The success of the Europe 2020 strategy crucially depends on the ability of EU Member States to play their part in implementing the necessary reforms at national level to boost growth – for example to increase research investment and employment levels.

National authorities

EU governments must produce two reports each year in April, explaining what they are doing to move closer to the Europe 2020 national targets.

  • Stability / convergence programmes are submitted before governments adopt their national budgets for the following year. The contents must allow for meaningful discussions on public finances and fiscal policy
  • National reform programmes are submitted simultaneously with the stability/convergence programmes, contain the elements necessary for monitoring progress towards the Europe 2020 national targets for smart, sustainable and inclusive growth.
  • Despite significant fiscal constraints, governments are responsible for ensuring continued investment in growth, for example through education, research and innovation or energy efficiency.

Both reports should be fully integrated within the national budgetary procedure and the European Semester, introduced to improve policy coordination throughout the EU. Regional/local authorities, social partners and other stakeholders must also be involved throughout preparation to build broad-based support for the implementation of these policies.

Euro area countries send their draft budget plans to the Commission in October. The Commission checks that the plans are consistent with the Member State's fiscal and macroeconomic commitments under the European Semester


Regional and local authorities

Dialogue between national, regional and local government will bring the EU’s priorities closer to people, strengthening the feeling of ownership needed to get everyone involved in moving Europe towards the 2020 targets.

In many EU countries, the regional or local authorities are responsible for policy areas linked to the Europe 2020 strategy such as education and training, entrepreneurship, labour market or infrastructure.

It is crucial that all levels of governance be aware of the need to implement effectively the Europe 2020 strategy on the ground so as to achieve smart, inclusive and sustainable economic growth, and that each plays its part in introducing the necessary changes.
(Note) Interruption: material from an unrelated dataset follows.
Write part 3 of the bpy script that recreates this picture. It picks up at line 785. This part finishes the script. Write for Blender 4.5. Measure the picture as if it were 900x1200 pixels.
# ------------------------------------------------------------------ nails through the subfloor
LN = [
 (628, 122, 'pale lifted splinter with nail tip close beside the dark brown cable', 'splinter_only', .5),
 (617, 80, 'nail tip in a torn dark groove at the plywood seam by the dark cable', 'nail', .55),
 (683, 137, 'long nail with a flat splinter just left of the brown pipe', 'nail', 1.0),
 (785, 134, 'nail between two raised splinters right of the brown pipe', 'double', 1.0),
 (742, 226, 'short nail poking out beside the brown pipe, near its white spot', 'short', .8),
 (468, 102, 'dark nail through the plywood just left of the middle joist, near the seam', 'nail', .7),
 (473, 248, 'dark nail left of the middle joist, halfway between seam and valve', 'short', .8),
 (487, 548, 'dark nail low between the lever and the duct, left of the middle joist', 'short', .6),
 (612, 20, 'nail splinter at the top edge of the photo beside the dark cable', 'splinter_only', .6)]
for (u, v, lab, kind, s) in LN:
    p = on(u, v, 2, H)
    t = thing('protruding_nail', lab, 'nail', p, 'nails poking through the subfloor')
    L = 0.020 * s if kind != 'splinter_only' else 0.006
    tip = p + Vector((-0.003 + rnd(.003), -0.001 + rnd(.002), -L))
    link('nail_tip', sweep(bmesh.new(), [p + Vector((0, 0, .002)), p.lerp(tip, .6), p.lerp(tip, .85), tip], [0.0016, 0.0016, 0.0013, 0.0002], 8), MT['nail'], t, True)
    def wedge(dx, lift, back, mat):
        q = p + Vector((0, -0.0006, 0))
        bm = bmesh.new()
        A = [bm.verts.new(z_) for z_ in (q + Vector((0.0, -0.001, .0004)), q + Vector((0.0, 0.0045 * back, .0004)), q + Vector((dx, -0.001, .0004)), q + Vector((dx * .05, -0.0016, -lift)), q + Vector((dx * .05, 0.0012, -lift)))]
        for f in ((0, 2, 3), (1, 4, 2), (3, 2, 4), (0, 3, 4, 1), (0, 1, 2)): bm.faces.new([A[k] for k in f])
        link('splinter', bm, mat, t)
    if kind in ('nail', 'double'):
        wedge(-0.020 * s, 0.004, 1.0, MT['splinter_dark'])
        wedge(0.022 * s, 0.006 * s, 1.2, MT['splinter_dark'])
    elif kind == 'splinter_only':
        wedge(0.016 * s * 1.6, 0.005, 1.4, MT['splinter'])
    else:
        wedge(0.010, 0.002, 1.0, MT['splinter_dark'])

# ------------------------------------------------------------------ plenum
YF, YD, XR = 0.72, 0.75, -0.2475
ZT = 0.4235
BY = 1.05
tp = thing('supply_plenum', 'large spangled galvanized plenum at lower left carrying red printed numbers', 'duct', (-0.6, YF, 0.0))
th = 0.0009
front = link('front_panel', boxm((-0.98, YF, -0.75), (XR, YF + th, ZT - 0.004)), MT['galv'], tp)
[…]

The European Union's Committee of the Regions helps mobilise regional and local authorities, which in many EU countries have powers in areas linked to the Europe 2020 strategy such as education, innovation, transport and climate change. Read more

The Committee of the Regions has set up a Europe 2020 Monitoring Platform and the European Commission provides an online networking platform to involve and enable local and regional authorities to contribute to achieving Europe 2020 goals.